Information shown ▸

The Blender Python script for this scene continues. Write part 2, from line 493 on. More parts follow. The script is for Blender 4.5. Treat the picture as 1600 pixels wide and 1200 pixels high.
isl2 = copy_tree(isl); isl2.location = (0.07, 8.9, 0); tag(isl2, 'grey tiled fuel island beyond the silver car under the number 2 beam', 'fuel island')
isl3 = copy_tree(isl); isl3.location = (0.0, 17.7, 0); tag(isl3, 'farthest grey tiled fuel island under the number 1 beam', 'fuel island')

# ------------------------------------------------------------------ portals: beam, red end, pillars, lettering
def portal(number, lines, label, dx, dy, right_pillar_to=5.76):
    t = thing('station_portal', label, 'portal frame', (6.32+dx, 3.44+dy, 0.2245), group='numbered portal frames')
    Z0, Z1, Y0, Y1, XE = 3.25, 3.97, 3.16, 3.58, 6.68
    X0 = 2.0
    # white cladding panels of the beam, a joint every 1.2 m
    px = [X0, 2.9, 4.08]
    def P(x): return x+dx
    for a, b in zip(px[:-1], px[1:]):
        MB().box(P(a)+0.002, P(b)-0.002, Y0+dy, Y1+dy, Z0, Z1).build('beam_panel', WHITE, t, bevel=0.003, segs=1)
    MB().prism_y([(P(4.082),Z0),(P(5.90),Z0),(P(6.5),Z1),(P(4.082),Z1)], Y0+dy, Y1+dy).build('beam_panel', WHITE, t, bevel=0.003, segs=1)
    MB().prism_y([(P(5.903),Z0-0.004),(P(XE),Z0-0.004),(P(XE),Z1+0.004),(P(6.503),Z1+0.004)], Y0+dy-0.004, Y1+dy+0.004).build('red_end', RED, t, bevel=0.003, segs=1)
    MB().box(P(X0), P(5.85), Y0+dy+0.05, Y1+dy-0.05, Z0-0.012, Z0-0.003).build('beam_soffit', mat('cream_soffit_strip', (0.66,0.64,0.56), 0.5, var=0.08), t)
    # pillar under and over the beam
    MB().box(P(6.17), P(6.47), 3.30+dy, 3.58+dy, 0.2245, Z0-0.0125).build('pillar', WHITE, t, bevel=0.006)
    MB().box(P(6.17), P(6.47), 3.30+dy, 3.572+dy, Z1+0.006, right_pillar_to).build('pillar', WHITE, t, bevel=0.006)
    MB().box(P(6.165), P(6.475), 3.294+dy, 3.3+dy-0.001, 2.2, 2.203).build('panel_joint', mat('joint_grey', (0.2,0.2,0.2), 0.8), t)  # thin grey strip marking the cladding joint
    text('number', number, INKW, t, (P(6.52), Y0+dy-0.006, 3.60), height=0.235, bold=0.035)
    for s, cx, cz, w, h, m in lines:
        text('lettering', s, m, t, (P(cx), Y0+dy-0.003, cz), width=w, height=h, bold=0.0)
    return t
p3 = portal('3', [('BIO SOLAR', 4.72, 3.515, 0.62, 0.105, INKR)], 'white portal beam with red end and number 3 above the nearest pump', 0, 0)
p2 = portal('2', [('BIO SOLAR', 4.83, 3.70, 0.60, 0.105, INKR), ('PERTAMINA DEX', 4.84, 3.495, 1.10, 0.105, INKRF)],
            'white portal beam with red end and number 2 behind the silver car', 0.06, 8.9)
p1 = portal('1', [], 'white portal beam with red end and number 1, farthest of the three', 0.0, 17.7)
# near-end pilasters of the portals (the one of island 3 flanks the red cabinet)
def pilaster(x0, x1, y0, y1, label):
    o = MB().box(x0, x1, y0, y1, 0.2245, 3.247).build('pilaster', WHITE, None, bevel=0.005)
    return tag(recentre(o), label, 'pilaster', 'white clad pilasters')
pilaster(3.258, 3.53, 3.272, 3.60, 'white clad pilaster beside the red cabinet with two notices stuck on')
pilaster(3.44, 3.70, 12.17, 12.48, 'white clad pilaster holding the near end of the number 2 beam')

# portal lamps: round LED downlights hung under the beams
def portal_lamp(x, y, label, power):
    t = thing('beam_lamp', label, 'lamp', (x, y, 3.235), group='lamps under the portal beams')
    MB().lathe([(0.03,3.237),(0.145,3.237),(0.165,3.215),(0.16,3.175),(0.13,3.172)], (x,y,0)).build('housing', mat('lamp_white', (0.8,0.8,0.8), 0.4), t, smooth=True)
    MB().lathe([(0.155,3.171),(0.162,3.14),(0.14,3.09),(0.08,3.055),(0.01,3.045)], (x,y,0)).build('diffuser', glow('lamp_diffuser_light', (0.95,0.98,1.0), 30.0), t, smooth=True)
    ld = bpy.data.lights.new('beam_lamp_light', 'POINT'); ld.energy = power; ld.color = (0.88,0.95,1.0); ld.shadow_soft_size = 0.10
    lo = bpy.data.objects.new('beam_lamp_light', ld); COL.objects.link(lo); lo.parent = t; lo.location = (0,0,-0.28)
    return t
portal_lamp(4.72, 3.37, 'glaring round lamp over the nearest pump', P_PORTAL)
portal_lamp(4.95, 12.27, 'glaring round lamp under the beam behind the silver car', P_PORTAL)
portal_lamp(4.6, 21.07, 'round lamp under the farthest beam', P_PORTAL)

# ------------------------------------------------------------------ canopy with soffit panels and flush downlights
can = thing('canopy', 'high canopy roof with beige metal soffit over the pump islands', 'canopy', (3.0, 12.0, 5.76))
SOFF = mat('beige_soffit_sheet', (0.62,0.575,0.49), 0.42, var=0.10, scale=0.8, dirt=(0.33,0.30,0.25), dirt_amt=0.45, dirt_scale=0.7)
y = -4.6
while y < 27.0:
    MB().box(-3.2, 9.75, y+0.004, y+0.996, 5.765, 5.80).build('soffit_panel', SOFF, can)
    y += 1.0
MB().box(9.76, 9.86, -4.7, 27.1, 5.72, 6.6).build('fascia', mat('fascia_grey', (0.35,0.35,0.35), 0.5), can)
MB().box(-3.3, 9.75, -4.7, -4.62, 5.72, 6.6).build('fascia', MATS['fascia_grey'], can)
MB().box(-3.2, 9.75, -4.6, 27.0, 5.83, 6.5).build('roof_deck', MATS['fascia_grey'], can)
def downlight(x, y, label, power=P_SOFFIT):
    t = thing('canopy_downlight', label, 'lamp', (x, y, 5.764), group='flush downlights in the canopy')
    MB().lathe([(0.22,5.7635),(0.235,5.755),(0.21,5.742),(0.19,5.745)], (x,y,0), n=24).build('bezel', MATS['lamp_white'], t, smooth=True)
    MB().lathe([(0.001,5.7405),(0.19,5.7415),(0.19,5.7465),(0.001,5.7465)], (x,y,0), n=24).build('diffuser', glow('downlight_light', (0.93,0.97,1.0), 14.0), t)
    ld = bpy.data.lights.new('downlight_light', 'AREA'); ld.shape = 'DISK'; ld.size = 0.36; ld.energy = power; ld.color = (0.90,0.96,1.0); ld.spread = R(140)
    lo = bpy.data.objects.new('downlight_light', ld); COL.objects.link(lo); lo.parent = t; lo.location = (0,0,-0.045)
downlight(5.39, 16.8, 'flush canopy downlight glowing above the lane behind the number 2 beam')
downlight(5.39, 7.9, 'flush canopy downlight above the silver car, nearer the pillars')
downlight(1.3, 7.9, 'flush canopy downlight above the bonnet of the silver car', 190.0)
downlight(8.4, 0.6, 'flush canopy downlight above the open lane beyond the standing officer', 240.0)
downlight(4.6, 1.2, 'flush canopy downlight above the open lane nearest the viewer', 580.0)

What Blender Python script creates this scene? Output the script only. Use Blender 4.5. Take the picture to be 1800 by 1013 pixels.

Task brief ▸ Output the listing above exactly as it appears.

Exercise solution ▸
The Blender Python script for this scene continues. Write part 2, from line 493 on. More parts follow. The script is for Blender 4.5. Treat the picture as 1600 pixels wide and 1200 pixels high.
isl2 = copy_tree(isl); isl2.location = (0.07, 8.9, 0); tag(isl2, 'grey tiled fuel island beyond the silver car under the number 2 beam', 'fuel island')
isl3 = copy_tree(isl); isl3.location = (0.0, 17.7, 0); tag(isl3, 'farthest grey tiled fuel island under the number 1 beam', 'fuel island')

# ------------------------------------------------------------------ portals: beam, red end, pillars, lettering
def portal(number, lines, label, dx, dy, right_pillar_to=5.76):
    t = thing('station_portal', label, 'portal frame', (6.32+dx, 3.44+dy, 0.2245), group='numbered portal frames')
    Z0, Z1, Y0, Y1, XE = 3.25, 3.97, 3.16, 3.58, 6.68
    X0 = 2.0
    # white cladding panels of the beam, a joint every 1.2 m
    px = [X0, 2.9, 4.08]
    def P(x): return x+dx
    for a, b in zip(px[:-1], px[1:]):
        MB().box(P(a)+0.002, P(b)-0.002, Y0+dy, Y1+dy, Z0, Z1).build('beam_panel', WHITE, t, bevel=0.003, segs=1)
    MB().prism_y([(P(4.082),Z0),(P(5.90),Z0),(P(6.5),Z1),(P(4.082),Z1)], Y0+dy, Y1+dy).build('beam_panel', WHITE, t, bevel=0.003, segs=1)
    MB().prism_y([(P(5.903),Z0-0.004),(P(XE),Z0-0.004),(P(XE),Z1+0.004),(P(6.503),Z1+0.004)], Y0+dy-0.004, Y1+dy+0.004).build('red_end', RED, t, bevel=0.003, segs=1)
    MB().box(P(X0), P(5.85), Y0+dy+0.05, Y1+dy-0.05, Z0-0.012, Z0-0.003).build('beam_soffit', mat('cream_soffit_strip', (0.66,0.64,0.56), 0.5, var=0.08), t)
    # pillar under and over the beam
    MB().box(P(6.17), P(6.47), 3.30+dy, 3.58+dy, 0.2245, Z0-0.0125).build('pillar', WHITE, t, bevel=0.006)
    MB().box(P(6.17), P(6.47), 3.30+dy, 3.572+dy, Z1+0.006, right_pillar_to).build('pillar', WHITE, t, bevel=0.006)
    MB().box(P(6.165), P(6.475), 3.294+dy, 3.3+dy-0.001, 2.2, 2.203).build('panel_joint', mat('joint_grey', (0.2,0.2,0.2), 0.8), t)  # thin grey strip marking the cladding joint
    text('number', number, INKW, t, (P(6.52), Y0+dy-0.006, 3.60), height=0.235, bold=0.035)
    for s, cx, cz, w, h, m in lines:
        text('lettering', s, m, t, (P(cx), Y0+dy-0.003, cz), width=w, height=h, bold=0.0)
    return t
p3 = portal('3', [('BIO SOLAR', 4.72, 3.515, 0.62, 0.105, INKR)], 'white portal beam with red end and number 3 above the nearest pump', 0, 0)
p2 = portal('2', [('BIO SOLAR', 4.83, 3.70, 0.60, 0.105, INKR), ('PERTAMINA DEX', 4.84, 3.495, 1.10, 0.105, INKRF)],
            'white portal beam with red end and number 2 behind the silver car', 0.06, 8.9)
p1 = portal('1', [], 'white portal beam with red end and number 1, farthest of the three', 0.0, 17.7)
# near-end pilasters of the portals (the one of island 3 flanks the red cabinet)
def pilaster(x0, x1, y0, y1, label):
    o = MB().box(x0, x1, y0, y1, 0.2245, 3.247).build('pilaster', WHITE, None, bevel=0.005)
    return tag(recentre(o), label, 'pilaster', 'white clad pilasters')
pilaster(3.258, 3.53, 3.272, 3.60, 'white clad pilaster beside the red cabinet with two notices stuck on')
pilaster(3.44, 3.70, 12.17, 12.48, 'white clad pilaster holding the near end of the number 2 beam')

# portal lamps: round LED downlights hung under the beams
def portal_lamp(x, y, label, power):
    t = thing('beam_lamp', label, 'lamp', (x, y, 3.235), group='lamps under the portal beams')
    MB().lathe([(0.03,3.237),(0.145,3.237),(0.165,3.215),(0.16,3.175),(0.13,3.172)], (x,y,0)).build('housing', mat('lamp_white', (0.8,0.8,0.8), 0.4), t, smooth=True)
    MB().lathe([(0.155,3.171),(0.162,3.14),(0.14,3.09),(0.08,3.055),(0.01,3.045)], (x,y,0)).build('diffuser', glow('lamp_diffuser_light', (0.95,0.98,1.0), 30.0), t, smooth=True)
    ld = bpy.data.lights.new('beam_lamp_light', 'POINT'); ld.energy = power; ld.color = (0.88,0.95,1.0); ld.shadow_soft_size = 0.10
    lo = bpy.data.objects.new('beam_lamp_light', ld); COL.objects.link(lo); lo.parent = t; lo.location = (0,0,-0.28)
    return t
portal_lamp(4.72, 3.37, 'glaring round lamp over the nearest pump', P_PORTAL)
portal_lamp(4.95, 12.27, 'glaring round lamp under the beam behind the silver car', P_PORTAL)
portal_lamp(4.6, 21.07, 'round lamp under the farthest beam', P_PORTAL)

# ------------------------------------------------------------------ canopy with soffit panels and flush downlights
can = thing('canopy', 'high canopy roof with beige metal soffit over the pump islands', 'canopy', (3.0, 12.0, 5.76))
SOFF = mat('beige_soffit_sheet', (0.62,0.575,0.49), 0.42, var=0.10, scale=0.8, dirt=(0.33,0.30,0.25), dirt_amt=0.45, dirt_scale=0.7)
y = -4.6
while y < 27.0:
    MB().box(-3.2, 9.75, y+0.004, y+0.996, 5.765, 5.80).build('soffit_panel', SOFF, can)
    y += 1.0
MB().box(9.76, 9.86, -4.7, 27.1, 5.72, 6.6).build('fascia', mat('fascia_grey', (0.35,0.35,0.35), 0.5), can)
MB().box(-3.3, 9.75, -4.7, -4.62, 5.72, 6.6).build('fascia', MATS['fascia_grey'], can)
MB().box(-3.2, 9.75, -4.6, 27.0, 5.83, 6.5).build('roof_deck', MATS['fascia_grey'], can)
def downlight(x, y, label, power=P_SOFFIT):
    t = thing('canopy_downlight', label, 'lamp', (x, y, 5.764), group='flush downlights in the canopy')
    MB().lathe([(0.22,5.7635),(0.235,5.755),(0.21,5.742),(0.19,5.745)], (x,y,0), n=24).build('bezel', MATS['lamp_white'], t, smooth=True)
    MB().lathe([(0.001,5.7405),(0.19,5.7415),(0.19,5.7465),(0.001,5.7465)], (x,y,0), n=24).build('diffuser', glow('downlight_light', (0.93,0.97,1.0), 14.0), t)
    ld = bpy.data.lights.new('downlight_light', 'AREA'); ld.shape = 'DISK'; ld.size = 0.36; ld.energy = power; ld.color = (0.90,0.96,1.0); ld.spread = R(140)
    lo = bpy.data.objects.new('downlight_light', ld); COL.objects.link(lo); lo.parent = t; lo.location = (0,0,-0.045)
downlight(5.39, 16.8, 'flush canopy downlight glowing above the lane behind the number 2 beam')
downlight(5.39, 7.9, 'flush canopy downlight above the silver car, nearer the pillars')
downlight(1.3, 7.9, 'flush canopy downlight above the bonnet of the silver car', 190.0)
downlight(8.4, 0.6, 'flush canopy downlight above the open lane beyond the standing officer', 240.0)
downlight(4.6, 1.2, 'flush canopy downlight above the open lane nearest the viewer', 580.0)

What Blender Python script creates this scene? Output the script only. Use Blender 4.5. Take the picture to be 1800 by 1013 pixels.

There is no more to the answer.